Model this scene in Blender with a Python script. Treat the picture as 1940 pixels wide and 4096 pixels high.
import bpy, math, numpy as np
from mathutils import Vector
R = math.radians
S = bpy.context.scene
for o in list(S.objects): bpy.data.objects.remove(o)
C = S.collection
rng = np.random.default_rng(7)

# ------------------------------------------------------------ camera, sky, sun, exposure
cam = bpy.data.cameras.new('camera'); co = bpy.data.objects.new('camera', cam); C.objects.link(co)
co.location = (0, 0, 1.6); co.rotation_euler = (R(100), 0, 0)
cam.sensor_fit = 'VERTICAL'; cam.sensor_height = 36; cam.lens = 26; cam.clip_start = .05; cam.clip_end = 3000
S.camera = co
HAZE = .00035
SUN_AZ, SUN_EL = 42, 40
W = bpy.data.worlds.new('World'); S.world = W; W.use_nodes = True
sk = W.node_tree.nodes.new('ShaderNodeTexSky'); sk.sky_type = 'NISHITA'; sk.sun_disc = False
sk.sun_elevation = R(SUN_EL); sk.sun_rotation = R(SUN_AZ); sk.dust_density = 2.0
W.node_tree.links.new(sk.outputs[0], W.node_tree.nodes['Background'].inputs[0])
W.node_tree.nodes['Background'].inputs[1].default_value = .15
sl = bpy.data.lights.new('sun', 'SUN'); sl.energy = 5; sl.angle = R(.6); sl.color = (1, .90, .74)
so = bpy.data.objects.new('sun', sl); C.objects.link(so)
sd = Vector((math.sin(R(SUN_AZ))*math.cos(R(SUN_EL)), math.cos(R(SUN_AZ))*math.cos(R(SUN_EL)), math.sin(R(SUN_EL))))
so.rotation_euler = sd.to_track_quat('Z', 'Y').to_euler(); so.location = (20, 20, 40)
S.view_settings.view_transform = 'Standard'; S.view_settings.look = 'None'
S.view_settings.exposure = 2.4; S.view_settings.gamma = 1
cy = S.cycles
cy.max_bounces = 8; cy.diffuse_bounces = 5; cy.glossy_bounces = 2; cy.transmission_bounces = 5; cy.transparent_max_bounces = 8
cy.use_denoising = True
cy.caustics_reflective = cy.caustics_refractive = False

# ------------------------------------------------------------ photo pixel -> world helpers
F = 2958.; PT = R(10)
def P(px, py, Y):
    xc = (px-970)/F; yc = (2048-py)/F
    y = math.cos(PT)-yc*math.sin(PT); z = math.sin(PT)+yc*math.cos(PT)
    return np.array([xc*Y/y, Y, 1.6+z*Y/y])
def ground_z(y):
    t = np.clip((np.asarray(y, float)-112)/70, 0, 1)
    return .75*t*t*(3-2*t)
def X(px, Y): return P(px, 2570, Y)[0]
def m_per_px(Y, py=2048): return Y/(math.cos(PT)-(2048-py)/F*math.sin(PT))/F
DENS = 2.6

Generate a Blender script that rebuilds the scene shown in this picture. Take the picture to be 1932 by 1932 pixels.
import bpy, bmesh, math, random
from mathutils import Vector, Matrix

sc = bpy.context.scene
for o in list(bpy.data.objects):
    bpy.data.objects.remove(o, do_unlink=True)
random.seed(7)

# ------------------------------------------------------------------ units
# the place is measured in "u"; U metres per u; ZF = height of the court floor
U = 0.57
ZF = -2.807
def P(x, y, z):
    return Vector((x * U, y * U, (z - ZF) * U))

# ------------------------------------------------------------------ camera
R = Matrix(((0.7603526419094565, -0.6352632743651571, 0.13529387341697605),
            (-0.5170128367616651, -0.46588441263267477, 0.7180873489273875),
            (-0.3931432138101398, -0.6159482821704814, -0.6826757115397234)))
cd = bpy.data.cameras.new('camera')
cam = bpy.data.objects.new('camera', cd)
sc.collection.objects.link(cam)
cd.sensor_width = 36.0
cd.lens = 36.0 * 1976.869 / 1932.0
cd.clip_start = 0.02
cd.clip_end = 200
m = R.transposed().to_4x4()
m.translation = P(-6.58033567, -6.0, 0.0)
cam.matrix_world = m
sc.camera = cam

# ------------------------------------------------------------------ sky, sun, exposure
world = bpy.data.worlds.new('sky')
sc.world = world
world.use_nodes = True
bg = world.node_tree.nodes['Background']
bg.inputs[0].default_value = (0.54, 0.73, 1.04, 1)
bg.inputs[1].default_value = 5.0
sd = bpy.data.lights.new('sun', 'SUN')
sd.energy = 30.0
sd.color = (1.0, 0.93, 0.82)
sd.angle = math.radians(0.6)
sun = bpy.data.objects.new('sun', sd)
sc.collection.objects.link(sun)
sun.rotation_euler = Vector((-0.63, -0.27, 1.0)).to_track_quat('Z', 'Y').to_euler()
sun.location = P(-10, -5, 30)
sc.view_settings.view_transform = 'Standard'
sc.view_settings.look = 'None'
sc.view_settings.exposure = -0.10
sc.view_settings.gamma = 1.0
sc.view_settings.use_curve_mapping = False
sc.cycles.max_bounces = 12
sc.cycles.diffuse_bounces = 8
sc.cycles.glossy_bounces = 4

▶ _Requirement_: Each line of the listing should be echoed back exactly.

▶ _Full answer_:
Model this scene in Blender with a Python script. Treat the picture as 1940 pixels wide and 4096 pixels high.
import bpy, math, numpy as np
from mathutils import Vector
R = math.radians
S = bpy.context.scene
for o in list(S.objects): bpy.data.objects.remove(o)
C = S.collection
rng = np.random.default_rng(7)

# ------------------------------------------------------------ camera, sky, sun, exposure
cam = bpy.data.cameras.new('camera'); co = bpy.data.objects.new('camera', cam); C.objects.link(co)
co.location = (0, 0, 1.6); co.rotation_euler = (R(100), 0, 0)
cam.sensor_fit = 'VERTICAL'; cam.sensor_height = 36; cam.lens = 26; cam.clip_start = .05; cam.clip_end = 3000
S.camera = co
HAZE = .00035
SUN_AZ, SUN_EL = 42, 40
W = bpy.data.worlds.new('World'); S.world = W; W.use_nodes = True
sk = W.node_tree.nodes.new('ShaderNodeTexSky'); sk.sky_type = 'NISHITA'; sk.sun_disc = False
sk.sun_elevation = R(SUN_EL); sk.sun_rotation = R(SUN_AZ); sk.dust_density = 2.0
W.node_tree.links.new(sk.outputs[0], W.node_tree.nodes['Background'].inputs[0])
W.node_tree.nodes['Background'].inputs[1].default_value = .15
sl = bpy.data.lights.new('sun', 'SUN'); sl.energy = 5; sl.angle = R(.6); sl.color = (1, .90, .74)
so = bpy.data.objects.new('sun', sl); C.objects.link(so)
sd = Vector((math.sin(R(SUN_AZ))*math.cos(R(SUN_EL)), math.cos(R(SUN_AZ))*math.cos(R(SUN_EL)), math.sin(R(SUN_EL))))
so.rotation_euler = sd.to_track_quat('Z', 'Y').to_euler(); so.location = (20, 20, 40)
S.view_settings.view_transform = 'Standard'; S.view_settings.look = 'None'
S.view_settings.exposure = 2.4; S.view_settings.gamma = 1
cy = S.cycles
cy.max_bounces = 8; cy.diffuse_bounces = 5; cy.glossy_bounces = 2; cy.transmission_bounces = 5; cy.transparent_max_bounces = 8
cy.use_denoising = True
cy.caustics_reflective = cy.caustics_refractive = False

# ------------------------------------------------------------ photo pixel -> world helpers
F = 2958.; PT = R(10)
def P(px, py, Y):
    xc = (px-970)/F; yc = (2048-py)/F
    y = math.cos(PT)-yc*math.sin(PT); z = math.sin(PT)+yc*math.cos(PT)
    return np.array([xc*Y/y, Y, 1.6+z*Y/y])
def ground_z(y):
    t = np.clip((np.asarray(y, float)-112)/70, 0, 1)
    return .75*t*t*(3-2*t)
def X(px, Y): return P(px, 2570, Y)[0]
def m_per_px(Y, py=2048): return Y/(math.cos(PT)-(2048-py)/F*math.sin(PT))/F
DENS = 2.6

Generate a Blender script that rebuilds the scene shown in this picture. Take the picture to be 1932 by 1932 pixels.
import bpy, bmesh, math, random
from mathutils import Vector, Matrix

sc = bpy.context.scene
for o in list(bpy.data.objects):
    bpy.data.objects.remove(o, do_unlink=True)
random.seed(7)

# ------------------------------------------------------------------ units
# the place is measured in "u"; U metres per u; ZF = height of the court floor
U = 0.57
ZF = -2.807
def P(x, y, z):
    return Vector((x * U, y * U, (z - ZF) * U))

# ------------------------------------------------------------------ camera
R = Matrix(((0.7603526419094565, -0.6352632743651571, 0.13529387341697605),
            (-0.5170128367616651, -0.46588441263267477, 0.7180873489273875),
            (-0.3931432138101398, -0.6159482821704814, -0.6826757115397234)))
cd = bpy.data.cameras.new('camera')
cam = bpy.data.objects.new('camera', cd)
sc.collection.objects.link(cam)
cd.sensor_width = 36.0
cd.lens = 36.0 * 1976.869 / 1932.0
cd.clip_start = 0.02
cd.clip_end = 200
m = R.transposed().to_4x4()
m.translation = P(-6.58033567, -6.0, 0.0)
cam.matrix_world = m
sc.camera = cam

# ------------------------------------------------------------------ sky, sun, exposure
world = bpy.data.worlds.new('sky')
sc.world = world
world.use_nodes = True
bg = world.node_tree.nodes['Background']
bg.inputs[0].default_value = (0.54, 0.73, 1.04, 1)
bg.inputs[1].default_value = 5.0
sd = bpy.data.lights.new('sun', 'SUN')
sd.energy = 30.0
sd.color = (1.0, 0.93, 0.82)
sd.angle = math.radians(0.6)
sun = bpy.data.objects.new('sun', sd)
sc.collection.objects.link(sun)
sun.rotation_euler = Vector((-0.63, -0.27, 1.0)).to_track_quat('Z', 'Y').to_euler()
sun.location = P(-10, -5, 30)
sc.view_settings.view_transform = 'Standard'
sc.view_settings.look = 'None'
sc.view_settings.exposure = -0.10
sc.view_settings.gamma = 1.0
sc.view_settings.use_curve_mapping = False
sc.cycles.max_bounces = 12
sc.cycles.diffuse_bounces = 8
sc.cycles.glossy_bounces = 4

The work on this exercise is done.